Among the risks and uncertainties that could cause actual results to differ from those described in the forward-looking statements are the following: (1) the occurrence of any event, change or other circumstances that could give rise to the termination of the merger agreement, (2) the risk that LMI’s stockholders may not approve the issuance of the Company common stock in connection with the proposed merger, (3) the risk that the necessary regulatory approvals may not be obtained or may be obtained subject to conditions that are not anticipated, (4) risks that any of the closing conditions to the proposed merger, including Citrix’s distribution of the shares of GetGo, may not be satisfied in a timely manner, (5) risks related to disruption of management time from ongoing business operations due to the proposed transactions, (6) failure to realize the estimated synergies or growth from the proposed transactions or that such benefits may take longer to realize than expected, (7) risks related to unanticipated costs of integration of GetGo by LMI, (8) the effect of the announcement of the proposed transactions or the consummation of the proposed transactions on the ability of LMI and Citrix to retain and hire key personnel and maintain relationships with their key business partners and customers, and on their operating results and businesses generally, (9) the length of time necessary to consummate the proposed transactions, (10) adverse trends in economic conditions generally or in the industries in which the LMI and Citrix operate, (11) adverse changes to, or interruptions in, relationships with third parties unrelated to the announcement, (12) LMI’s


ability to compete effectively and successfully and to add new products and services, (13) LMI’s ability to successfully manage and integrate acquisitions, (14) the ability to attract new customers and retain existing customers in the manner anticipated, (15) unanticipated changes relating to competitive factors in the parties’ industries, and (16) the business interruptions in connection with the LMI’s technology systems. Discussions of additional risks and uncertainties are contained in LMI’s, Citrix’s and GetGo’s filings with the U.S. Securities and Exchange Commission (the “SEC”). None of LMI, Citrix or GetGo is under any obligation, and each expressly disclaim any obligation, to update, alter, or otherwise revise any forward-looking statements, whether written or oral, that may be made from time to time, whether as a result of new information, future events, or otherwise. Persons reading this announcement are cautioned not to place undue reliance on these forward-looking statements which speak only as of the date hereof.

No Offer or Solicitation

This communication is not intended to and does not constitute an offer to sell or the solicitation of an offer to subscribe for or buy or an invitation to purchase or subscribe for any securities or the solicitation of any vote in any jurisdiction pursuant to the proposed transactions or otherwise, nor shall there be any sale, issuance or transfer of securities in any jurisdiction in contravention of applicable law. No offer of securities shall be made except by means of a prospectus meeting the requirements of Section 10 of the Securities Act of 1933, as amended. Subject to certain exceptions to be approved by the relevant regulators or certain facts to be ascertained, the public offer will not be made directly or indirectly, in or into any jurisdiction where to do so would constitute a violation of the laws of such jurisdiction, or by use of the mails or by any means or instrumentality (including without limitation, facsimile transmission, telephone and the internet) of interstate or foreign commerce, or any facility of a national securities exchange, of any such jurisdiction.

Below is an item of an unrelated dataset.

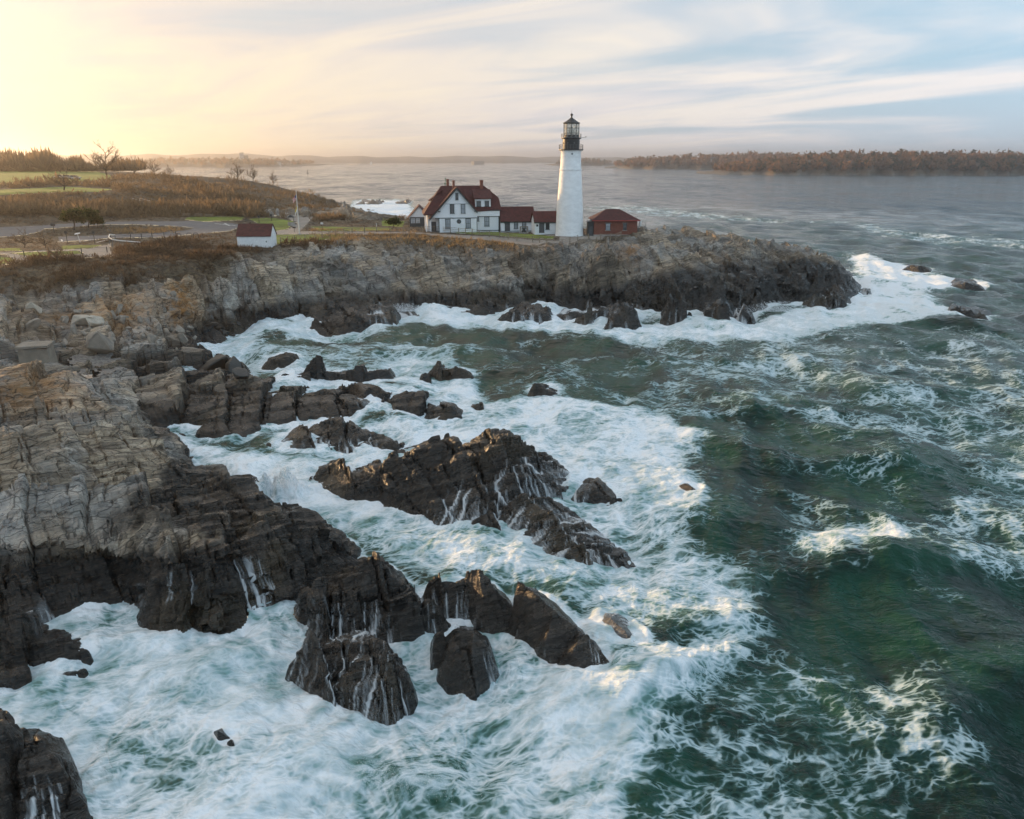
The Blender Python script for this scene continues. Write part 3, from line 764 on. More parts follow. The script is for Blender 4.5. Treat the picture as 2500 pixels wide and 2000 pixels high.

Important Additional Information Will be Filed with the SEC

In connection with the proposed transaction, LogMeIn and GetGo intend to file registration statements with the SEC. LogMeIn will also file a proxy statement. Citrix stockholders are urged to read the prospectus and/or information statement that will be included in the registration statements and any other relevant documents when they become available, and LogMeIn stockholders are urged to read the proxy statement and any other relevant documents when they become available, because they will contain important information about LogMeIn, GetGo, Citrix and the proposed transactions. The proxy statement, prospectus and/or information statement and other documents relating to the proposed transactions (when they become available) can also be obtained free of charge from the SEC’s website at www.sec.gov. The proxy statement, prospectus and/or information statement and other documents (when they are available) can also be obtained free of charge from Citrix upon written request to Investor Relations, 851 Cypress Creek Road, Fort Lauderdale, FL 33309, or by calling (954) 229-5758 or upon written request to LogMeIn, Investor Relations, 320 Summer Street, Boston, MA 02210 or by calling (781) 897-0694.

Participants in the Solicitation

This communication is not a solicitation of a proxy from any security holder of LogMeIn. However, LogMeIn, Citrix and certain of their respective directors and executive officers may be deemed to be participants in the solicitation of proxies from shareholders of LogMeIn in connection with the proposed transaction under the rules of the SEC. Information regarding the persons who are, under the rules of the SEC, participants in the solicitation of the stockholders of LogMeIn in connection with the proposed transactions, including a description of their direct or indirect interests, by security holdings or otherwise, will be set forth in the [proxy statement/prospectus when it is filed with the SEC. Information about the directors and executive officers of Citrix may be found in its Annual Report on Form 10-K filed with the SEC on February 18, 2016, and its definitive proxy statement relating to its 2016 Annual Meeting of Shareholders filed with the SEC on April 29, 2016. Information about the directors and executive officers of LogMeIn may be found in its Annual Report on Form 10-K filed with the SEC on February 19, 2016, and its definitive proxy statement relating to its 2016 Annual Meeting of Stockholders filed with the SEC on April 8, 2016.